— Set exercise —
Go from the first line to the line with "o=bpy.data.objects.new('picture_tube',me); link(o,tv)" and return those lines verbatim, ends included.

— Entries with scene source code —
# # # # #
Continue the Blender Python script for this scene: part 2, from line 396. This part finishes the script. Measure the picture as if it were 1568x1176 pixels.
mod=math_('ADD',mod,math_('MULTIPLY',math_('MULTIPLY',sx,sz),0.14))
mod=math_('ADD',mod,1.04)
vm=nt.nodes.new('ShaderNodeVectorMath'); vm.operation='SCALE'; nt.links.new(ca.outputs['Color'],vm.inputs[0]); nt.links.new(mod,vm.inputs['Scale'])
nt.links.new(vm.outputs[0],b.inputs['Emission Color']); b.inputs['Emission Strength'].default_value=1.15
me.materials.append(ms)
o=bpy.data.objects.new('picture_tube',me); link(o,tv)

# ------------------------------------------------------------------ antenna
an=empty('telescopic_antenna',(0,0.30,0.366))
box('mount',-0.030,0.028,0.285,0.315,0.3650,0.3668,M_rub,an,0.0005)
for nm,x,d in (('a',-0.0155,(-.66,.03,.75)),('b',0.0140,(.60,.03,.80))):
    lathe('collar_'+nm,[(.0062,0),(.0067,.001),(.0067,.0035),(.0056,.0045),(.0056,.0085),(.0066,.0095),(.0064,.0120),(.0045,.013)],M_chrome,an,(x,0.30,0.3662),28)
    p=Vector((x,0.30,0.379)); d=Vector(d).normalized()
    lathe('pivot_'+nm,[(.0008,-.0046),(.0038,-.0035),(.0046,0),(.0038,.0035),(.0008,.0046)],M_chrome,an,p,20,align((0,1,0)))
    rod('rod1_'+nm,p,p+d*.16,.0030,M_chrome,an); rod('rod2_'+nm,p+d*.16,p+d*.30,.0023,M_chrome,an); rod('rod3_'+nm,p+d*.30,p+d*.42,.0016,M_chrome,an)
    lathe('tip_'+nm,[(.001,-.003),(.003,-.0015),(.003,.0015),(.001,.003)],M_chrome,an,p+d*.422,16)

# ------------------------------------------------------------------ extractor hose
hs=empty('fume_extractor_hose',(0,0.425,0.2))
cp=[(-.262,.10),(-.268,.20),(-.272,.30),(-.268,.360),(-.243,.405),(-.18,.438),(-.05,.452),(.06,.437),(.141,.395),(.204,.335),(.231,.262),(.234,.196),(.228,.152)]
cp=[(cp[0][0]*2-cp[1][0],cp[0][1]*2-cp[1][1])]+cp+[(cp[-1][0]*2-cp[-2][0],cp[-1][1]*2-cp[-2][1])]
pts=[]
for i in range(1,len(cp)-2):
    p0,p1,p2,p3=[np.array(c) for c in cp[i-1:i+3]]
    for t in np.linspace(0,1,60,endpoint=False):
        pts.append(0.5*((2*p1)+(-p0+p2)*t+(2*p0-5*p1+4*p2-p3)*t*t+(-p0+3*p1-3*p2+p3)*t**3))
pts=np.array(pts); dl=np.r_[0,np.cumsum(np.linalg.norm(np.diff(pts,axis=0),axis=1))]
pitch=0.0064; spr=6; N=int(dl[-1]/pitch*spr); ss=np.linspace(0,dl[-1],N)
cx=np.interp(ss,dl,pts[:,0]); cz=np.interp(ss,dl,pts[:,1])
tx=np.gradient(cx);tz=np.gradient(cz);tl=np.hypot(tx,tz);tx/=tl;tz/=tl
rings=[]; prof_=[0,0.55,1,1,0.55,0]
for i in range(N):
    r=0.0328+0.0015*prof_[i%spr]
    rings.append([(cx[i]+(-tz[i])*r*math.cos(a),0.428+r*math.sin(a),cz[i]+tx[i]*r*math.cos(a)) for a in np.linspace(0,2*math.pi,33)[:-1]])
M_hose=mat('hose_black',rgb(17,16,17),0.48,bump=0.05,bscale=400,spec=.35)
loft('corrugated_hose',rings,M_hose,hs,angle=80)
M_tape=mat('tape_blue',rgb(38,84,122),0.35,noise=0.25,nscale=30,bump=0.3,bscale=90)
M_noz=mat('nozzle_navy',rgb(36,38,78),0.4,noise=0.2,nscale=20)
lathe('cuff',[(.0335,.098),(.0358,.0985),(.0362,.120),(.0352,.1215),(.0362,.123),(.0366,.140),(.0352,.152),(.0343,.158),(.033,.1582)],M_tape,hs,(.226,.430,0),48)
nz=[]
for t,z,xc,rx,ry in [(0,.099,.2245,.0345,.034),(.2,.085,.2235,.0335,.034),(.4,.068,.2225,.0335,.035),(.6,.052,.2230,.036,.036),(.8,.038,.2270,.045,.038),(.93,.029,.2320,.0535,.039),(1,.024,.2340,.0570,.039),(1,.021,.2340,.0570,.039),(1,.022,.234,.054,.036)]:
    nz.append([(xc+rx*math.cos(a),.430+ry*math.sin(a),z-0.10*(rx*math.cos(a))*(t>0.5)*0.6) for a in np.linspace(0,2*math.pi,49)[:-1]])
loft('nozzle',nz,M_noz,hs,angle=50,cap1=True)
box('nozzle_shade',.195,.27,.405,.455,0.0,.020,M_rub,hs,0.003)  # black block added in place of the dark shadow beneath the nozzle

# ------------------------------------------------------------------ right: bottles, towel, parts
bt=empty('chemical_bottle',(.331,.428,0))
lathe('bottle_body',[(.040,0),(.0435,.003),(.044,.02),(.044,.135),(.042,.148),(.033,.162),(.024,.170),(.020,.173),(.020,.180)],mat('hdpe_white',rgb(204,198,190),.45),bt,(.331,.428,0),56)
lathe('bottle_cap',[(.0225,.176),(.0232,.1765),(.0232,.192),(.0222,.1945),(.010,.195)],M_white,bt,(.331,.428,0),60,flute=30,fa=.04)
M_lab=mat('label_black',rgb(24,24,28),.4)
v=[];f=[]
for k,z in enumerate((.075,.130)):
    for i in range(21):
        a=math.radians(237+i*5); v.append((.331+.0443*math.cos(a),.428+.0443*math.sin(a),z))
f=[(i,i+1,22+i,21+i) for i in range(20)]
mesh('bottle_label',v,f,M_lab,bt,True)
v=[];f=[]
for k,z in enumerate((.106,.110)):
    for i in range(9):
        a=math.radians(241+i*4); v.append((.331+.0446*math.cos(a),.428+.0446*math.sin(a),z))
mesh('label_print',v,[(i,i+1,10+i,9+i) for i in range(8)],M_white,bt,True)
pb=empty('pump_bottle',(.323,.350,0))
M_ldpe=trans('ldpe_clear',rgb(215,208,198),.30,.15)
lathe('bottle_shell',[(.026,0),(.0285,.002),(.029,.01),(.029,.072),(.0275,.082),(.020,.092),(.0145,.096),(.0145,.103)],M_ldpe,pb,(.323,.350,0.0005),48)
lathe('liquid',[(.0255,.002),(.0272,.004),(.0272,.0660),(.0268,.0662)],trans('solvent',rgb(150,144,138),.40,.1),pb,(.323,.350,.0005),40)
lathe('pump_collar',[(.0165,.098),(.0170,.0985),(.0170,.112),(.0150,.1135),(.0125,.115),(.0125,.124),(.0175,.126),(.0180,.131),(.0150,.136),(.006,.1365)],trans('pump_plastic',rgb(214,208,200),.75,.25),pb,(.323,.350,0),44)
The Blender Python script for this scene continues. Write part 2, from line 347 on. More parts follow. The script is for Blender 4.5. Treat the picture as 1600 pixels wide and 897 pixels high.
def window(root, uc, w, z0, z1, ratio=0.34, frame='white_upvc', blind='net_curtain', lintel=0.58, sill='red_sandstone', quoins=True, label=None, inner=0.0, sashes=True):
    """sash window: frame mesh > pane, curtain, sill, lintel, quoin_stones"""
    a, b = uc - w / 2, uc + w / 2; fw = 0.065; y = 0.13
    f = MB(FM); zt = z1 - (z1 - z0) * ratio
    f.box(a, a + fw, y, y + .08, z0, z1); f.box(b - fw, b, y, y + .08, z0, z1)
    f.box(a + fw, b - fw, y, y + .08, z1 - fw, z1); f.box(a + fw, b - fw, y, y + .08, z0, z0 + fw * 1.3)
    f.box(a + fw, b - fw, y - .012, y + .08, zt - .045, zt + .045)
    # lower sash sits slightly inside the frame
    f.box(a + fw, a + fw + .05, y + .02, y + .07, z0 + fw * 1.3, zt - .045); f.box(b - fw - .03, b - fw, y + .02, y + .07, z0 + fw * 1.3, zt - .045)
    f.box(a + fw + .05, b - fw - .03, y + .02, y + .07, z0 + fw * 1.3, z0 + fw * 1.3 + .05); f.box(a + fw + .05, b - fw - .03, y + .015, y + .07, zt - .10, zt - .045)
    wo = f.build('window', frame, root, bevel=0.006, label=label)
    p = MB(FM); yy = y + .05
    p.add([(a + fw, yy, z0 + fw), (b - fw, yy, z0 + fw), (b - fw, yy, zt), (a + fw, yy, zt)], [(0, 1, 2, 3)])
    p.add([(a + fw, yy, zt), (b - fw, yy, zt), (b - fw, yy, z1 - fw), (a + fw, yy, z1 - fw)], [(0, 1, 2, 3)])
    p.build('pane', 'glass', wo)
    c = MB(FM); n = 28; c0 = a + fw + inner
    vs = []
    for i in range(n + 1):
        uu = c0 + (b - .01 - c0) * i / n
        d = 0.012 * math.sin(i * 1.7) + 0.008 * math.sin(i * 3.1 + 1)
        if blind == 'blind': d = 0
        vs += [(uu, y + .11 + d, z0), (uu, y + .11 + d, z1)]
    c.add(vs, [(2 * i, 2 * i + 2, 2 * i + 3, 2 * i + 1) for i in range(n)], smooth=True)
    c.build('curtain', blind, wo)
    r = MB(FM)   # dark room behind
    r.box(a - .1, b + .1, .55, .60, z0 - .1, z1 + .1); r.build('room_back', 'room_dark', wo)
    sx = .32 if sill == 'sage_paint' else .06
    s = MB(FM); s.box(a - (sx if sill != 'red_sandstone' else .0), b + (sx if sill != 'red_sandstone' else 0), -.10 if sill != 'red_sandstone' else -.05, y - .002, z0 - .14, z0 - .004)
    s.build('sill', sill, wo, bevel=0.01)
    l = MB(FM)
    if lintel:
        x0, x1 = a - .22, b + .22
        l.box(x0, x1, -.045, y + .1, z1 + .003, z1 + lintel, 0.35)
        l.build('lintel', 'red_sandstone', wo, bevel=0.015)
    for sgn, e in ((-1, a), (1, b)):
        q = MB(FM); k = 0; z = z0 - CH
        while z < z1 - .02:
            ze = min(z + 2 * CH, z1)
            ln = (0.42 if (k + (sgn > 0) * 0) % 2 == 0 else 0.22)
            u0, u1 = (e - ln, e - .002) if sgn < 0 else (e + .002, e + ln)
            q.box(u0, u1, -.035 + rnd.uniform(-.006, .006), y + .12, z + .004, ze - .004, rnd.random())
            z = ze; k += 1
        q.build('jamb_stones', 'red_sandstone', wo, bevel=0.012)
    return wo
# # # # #
— Answer to this task —
Continue the Blender Python script for this scene: part 2, from line 396. This part finishes the script. Measure the picture as if it were 1568x1176 pixels.
mod=math_('ADD',mod,math_('MULTIPLY',math_('MULTIPLY',sx,sz),0.14))
mod=math_('ADD',mod,1.04)
vm=nt.nodes.new('ShaderNodeVectorMath'); vm.operation='SCALE'; nt.links.new(ca.outputs['Color'],vm.inputs[0]); nt.links.new(mod,vm.inputs['Scale'])
nt.links.new(vm.outputs[0],b.inputs['Emission Color']); b.inputs['Emission Strength'].default_value=1.15
me.materials.append(ms)
o=bpy.data.objects.new('picture_tube',me); link(o,tv)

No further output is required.